Step two: Plug the governance gaps
After completing an honest assessment of where each organization stands in terms of data governance, the next step needs to be plugging the gaps. Work toward creating a definition of data that is not well understood or undocumented. Do not turn this into a long process; define what data you have and where it is stored. Consider using tools like data dictionaries and repositories and consult the subject matter experts (business users, programmers, data architects, etc.) at each organization for this information.

Step three: Leverage the M&A for governance improvements
Use the acquisition as a springboard for instituting new or stronger data governance policies and procedures. Lack of insight into important business data can be a strong motivational tool for implementing improved data management practices.

Step four: Plan for increased workload and capacity
The basic premise behind mergers is that the combined companies can conduct the same, or more, business more efficiently than two separate companies. Will you need more powerful hardware? Will the new combined business require more uptime, which translates to higher data availability? Existing hardware, transactions, applications, databases, and data maintenance processes may need to be overhauled to meet the new requirements. For mainframe shops, perhaps you can better utilize cheaper specialty engines like zIIP, zAAP, and IFL processors. And look into more efficient software and utilities for performance management, change control, and backup and recovery.

Step five: Evaluate backup and recovery plans
A simple question, such as "Is everything backed up?" can be a crucial starting point. In the clamor of an acquisition, evaluating recoverability is often forgotten or ignored. The ongoing health of those backups must be checked periodically.

A systematic method of reviewing recovery health, include examination of backups, evaluation of IT hardware and software specification, and matching objectives to reality is helpful.

Step six: Determine your new exposure to IT regulations
If the acquisition brings new types of business, even if it is related to your existing business, be sure to allot time and resources to examining and ensuring compliance with required IT regulations, such as PCI DSS, HIPAA, and Sarbanes Oxley. Tools are available to help reduce the cost and complexity of compliance programs and processes, such as the Unified Compliance Framework (UCF), which provides spreadsheets broken down by individual areas of compliance.

Step seven: Implement a database auditing solution
Because of the hectic nature of mergers and acquisitions, many last minute requests and requirements can fall through the cracks. A database auditing solution will routinely monitor data activity and keep an audit trail of users and changes in content.

Additionally, database auditing can be used to keep an eye on your privileged users, such as DBAs and system administrators, who have unfettered access to critical data. Some can even track data access patterns to look for anomalous activity and raise alerts when it occurs.

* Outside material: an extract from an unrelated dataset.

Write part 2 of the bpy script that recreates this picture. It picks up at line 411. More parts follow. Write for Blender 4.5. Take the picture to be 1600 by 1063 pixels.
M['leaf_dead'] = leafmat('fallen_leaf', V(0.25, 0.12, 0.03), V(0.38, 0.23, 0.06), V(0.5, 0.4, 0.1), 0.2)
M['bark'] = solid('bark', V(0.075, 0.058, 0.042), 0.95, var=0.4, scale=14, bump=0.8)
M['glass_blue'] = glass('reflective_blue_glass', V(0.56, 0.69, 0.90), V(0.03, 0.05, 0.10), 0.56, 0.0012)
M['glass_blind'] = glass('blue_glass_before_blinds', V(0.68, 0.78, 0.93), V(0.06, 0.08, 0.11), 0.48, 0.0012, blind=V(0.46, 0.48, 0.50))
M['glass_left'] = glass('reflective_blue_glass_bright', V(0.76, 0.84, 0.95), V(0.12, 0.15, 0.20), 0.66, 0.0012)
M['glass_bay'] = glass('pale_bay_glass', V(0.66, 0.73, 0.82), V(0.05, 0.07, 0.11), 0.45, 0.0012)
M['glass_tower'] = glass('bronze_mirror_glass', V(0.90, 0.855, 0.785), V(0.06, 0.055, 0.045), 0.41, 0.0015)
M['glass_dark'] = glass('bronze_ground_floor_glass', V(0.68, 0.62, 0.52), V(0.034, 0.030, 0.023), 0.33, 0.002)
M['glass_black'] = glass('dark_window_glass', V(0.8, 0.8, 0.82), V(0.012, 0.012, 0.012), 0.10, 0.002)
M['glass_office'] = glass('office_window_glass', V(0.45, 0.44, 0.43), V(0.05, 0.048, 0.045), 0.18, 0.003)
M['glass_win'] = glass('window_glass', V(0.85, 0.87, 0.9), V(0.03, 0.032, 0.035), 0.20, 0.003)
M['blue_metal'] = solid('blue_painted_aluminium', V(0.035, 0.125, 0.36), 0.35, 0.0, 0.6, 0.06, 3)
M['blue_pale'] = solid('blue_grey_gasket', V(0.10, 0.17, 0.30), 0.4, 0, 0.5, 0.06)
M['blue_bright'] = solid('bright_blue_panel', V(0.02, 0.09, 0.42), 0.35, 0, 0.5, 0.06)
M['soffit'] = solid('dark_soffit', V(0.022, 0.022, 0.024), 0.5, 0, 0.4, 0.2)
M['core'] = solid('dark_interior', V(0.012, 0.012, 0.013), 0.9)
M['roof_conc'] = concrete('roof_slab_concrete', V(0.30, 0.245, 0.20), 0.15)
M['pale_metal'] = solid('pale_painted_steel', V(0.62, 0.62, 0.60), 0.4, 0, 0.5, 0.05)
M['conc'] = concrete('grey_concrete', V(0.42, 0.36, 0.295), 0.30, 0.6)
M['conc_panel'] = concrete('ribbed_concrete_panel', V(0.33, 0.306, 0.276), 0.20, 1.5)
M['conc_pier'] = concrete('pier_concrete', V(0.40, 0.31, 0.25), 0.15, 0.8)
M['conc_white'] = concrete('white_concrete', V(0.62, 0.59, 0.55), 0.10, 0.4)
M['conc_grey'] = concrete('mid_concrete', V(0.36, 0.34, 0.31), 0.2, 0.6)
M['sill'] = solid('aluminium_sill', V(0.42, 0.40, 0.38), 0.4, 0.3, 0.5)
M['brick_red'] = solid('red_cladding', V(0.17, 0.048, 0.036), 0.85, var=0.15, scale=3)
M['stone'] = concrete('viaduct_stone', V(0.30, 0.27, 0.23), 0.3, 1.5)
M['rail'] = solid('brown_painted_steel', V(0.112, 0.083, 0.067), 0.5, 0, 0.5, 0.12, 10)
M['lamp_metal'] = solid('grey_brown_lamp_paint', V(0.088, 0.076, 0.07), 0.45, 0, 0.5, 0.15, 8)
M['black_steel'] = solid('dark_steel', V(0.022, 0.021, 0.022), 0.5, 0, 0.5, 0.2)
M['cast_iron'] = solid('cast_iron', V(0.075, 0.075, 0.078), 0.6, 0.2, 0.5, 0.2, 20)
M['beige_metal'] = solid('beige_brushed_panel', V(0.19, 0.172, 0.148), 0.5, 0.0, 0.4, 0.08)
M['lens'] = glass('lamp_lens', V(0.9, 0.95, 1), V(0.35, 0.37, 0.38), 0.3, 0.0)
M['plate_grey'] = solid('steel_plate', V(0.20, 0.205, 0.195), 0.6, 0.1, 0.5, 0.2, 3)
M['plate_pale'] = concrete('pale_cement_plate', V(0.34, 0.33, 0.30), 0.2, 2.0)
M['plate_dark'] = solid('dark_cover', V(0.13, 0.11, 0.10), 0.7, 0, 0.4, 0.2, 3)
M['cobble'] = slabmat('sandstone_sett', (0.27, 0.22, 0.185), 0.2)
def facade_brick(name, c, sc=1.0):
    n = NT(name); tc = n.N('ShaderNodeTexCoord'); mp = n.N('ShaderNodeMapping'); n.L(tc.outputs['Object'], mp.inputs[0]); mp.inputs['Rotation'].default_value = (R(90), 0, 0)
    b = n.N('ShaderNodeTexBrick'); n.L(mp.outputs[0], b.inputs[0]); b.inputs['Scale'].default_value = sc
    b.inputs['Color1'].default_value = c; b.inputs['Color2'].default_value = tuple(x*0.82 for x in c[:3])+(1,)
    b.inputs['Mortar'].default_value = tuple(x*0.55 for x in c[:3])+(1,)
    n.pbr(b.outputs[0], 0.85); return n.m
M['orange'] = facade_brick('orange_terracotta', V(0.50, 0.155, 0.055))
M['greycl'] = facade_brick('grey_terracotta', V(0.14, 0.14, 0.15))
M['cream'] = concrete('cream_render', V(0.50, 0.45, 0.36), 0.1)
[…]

Step eight: Plan personnel to cover combined systems
During most acquisitions, dual systems and applications need to be supported. Plan for the proper personnel and support to protect and manage all of the data while redundant systems are required. In other words, don't pull the switch too soon -- on systems or personnel.

Step nine: Identify and eliminate the redundant
Inventory and eliminate redundant system software and utilities to reduce cost post-acquisition. For example, if the majority of your most functional applications use DB2 as the DBMS, but a few use a different DBMS, choosing a less functional application that uses DB2 instead may allow you to eliminate a costly DBMS license. However, such decisions need to be made in an informed, business manner and not simply with an eye toward reducing system software cost.

Step ten: Intelligently automate your data management solutions
The more you can automate maintenance tasks, the fewer problems that may stall the integration of your systems. Using software to automate and conduct ongoing health checks on your data and data management activities can improve the overall responsiveness of IT to business needs.

The bottom line
Getting a handle on all of the data in your post-acquisition organization requires time and effort. But it need not be fraught with risk. With proper planning, tools, and resources, along with realistic expectations, you can reduce the risk to your valuable business data.